New Orleans, on the other hand, had Po'Boys GALORE, cajun everything, beignets (square pieces of dough, fried and covered with powdered sugar. Originally introduced to Louisiana by the Acadians), giant specialty cocktails, and... also lots of fried food. Both cities proved the uniqueness of the South's food. Riley and I made the five-hour excursion down that way on the afternoon of February 24, arriving just in time for the latter half of the day's Mardi Gras parade in Uptown New Orleans.

Mardi Gras
Mardi Gras (French for "Fat Tuesday") refers to events of the Carnival celebrations, beginning on or after the Christian feasts of the Epiphany (Three Kings Day) and culminating on the day before Ash Wednesday (Wikipedia). Mardi Gras is famously celebrated in the state of Louisiana because of it's historically French influence, with New Orleans holding the largest celebration.

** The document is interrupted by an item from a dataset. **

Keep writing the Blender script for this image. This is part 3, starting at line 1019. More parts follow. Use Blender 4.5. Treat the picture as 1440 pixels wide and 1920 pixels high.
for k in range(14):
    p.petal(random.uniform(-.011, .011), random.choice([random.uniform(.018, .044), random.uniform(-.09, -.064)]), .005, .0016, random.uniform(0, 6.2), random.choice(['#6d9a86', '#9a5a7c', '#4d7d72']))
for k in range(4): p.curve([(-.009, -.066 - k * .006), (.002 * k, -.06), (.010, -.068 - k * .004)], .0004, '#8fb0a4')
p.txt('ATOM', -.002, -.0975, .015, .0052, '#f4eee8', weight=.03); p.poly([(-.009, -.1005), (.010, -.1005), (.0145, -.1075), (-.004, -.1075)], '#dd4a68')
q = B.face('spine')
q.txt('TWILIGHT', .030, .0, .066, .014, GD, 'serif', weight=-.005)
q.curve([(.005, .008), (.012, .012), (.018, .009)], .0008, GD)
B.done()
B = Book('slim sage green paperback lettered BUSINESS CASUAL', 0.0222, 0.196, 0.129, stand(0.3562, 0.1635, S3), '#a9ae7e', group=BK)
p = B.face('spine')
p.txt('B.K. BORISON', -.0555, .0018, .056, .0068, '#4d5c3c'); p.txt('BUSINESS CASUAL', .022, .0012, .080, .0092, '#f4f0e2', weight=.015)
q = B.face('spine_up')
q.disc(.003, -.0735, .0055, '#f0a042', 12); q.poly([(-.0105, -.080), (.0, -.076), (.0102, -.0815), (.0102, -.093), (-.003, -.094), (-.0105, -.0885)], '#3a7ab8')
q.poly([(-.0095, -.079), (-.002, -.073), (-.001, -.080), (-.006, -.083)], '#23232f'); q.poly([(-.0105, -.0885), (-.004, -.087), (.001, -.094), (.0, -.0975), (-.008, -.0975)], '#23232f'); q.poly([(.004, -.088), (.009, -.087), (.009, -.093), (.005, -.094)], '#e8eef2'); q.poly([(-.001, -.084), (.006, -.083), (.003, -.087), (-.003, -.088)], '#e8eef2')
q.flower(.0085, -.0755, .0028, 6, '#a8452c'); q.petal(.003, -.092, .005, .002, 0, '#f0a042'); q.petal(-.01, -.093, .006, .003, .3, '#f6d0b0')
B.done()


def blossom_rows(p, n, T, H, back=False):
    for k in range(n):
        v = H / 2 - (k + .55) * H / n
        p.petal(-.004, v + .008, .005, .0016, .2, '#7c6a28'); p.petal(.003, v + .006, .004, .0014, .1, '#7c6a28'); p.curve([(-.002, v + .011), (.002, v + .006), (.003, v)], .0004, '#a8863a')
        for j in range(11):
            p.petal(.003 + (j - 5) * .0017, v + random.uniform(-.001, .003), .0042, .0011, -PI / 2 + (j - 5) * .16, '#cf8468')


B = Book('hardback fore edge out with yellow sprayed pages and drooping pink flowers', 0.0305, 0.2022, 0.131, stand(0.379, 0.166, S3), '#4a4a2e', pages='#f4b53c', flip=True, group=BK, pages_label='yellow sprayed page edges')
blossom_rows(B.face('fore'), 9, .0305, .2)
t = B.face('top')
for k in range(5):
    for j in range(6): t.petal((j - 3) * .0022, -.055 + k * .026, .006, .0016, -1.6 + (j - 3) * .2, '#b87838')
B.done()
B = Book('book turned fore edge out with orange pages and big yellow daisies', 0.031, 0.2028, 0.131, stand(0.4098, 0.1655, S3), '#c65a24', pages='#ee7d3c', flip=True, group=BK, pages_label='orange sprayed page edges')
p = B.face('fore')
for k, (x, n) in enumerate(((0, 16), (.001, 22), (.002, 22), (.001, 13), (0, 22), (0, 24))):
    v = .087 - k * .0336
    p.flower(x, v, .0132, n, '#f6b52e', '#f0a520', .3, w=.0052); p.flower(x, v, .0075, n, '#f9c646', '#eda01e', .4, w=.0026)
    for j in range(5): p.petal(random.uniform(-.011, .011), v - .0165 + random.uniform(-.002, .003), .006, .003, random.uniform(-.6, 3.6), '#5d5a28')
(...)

Riley and I met up with Ciarra, yet another study abroad friend, in her home of New Orleans for the Uptown parade that Friday night, each sporting purple, gold, and green clothing and the dozens of beads that we would go on to catch during the parade. Following the parade, we visited a few bars and house parties, nightlife that would remain very alive for the duration of Mardi Gras.

The next day, we picked up two gallons of New Orleans Original Daiquiris (known outside of Louisiana as "Fat Tuesday") and headed for Mid-City. We set-up camp on the parade route at 12pm to grill out and soak up some sun in the refreshing 70° weather until the parade began at 4:15. Once the parade started, we watched for a few hours, relocating for a better view early on, only to find out that a drunk driver had hurled his truck into the crowd of our original spot, hitting 28 people along the way. We collected all the beads our necks could hold, returned to Ciarra's house for dinner, and headed to the famous Bourbon Street in New Orleans' French Quarter.

Here, the street was so congested with people (and foul odors) that we could hardly get to our desired destination, but we did end up in a bar with a balcony. We bought some beads, went onto the balcony overlooking Bourbon Street, and did what felt like the cherry on top of my time in New Orleans: threw out beads to those below that went craziest for them.

We ended our night in the French Quarter with my first (and unfortunately last) beignets, and began our journey home the next morning.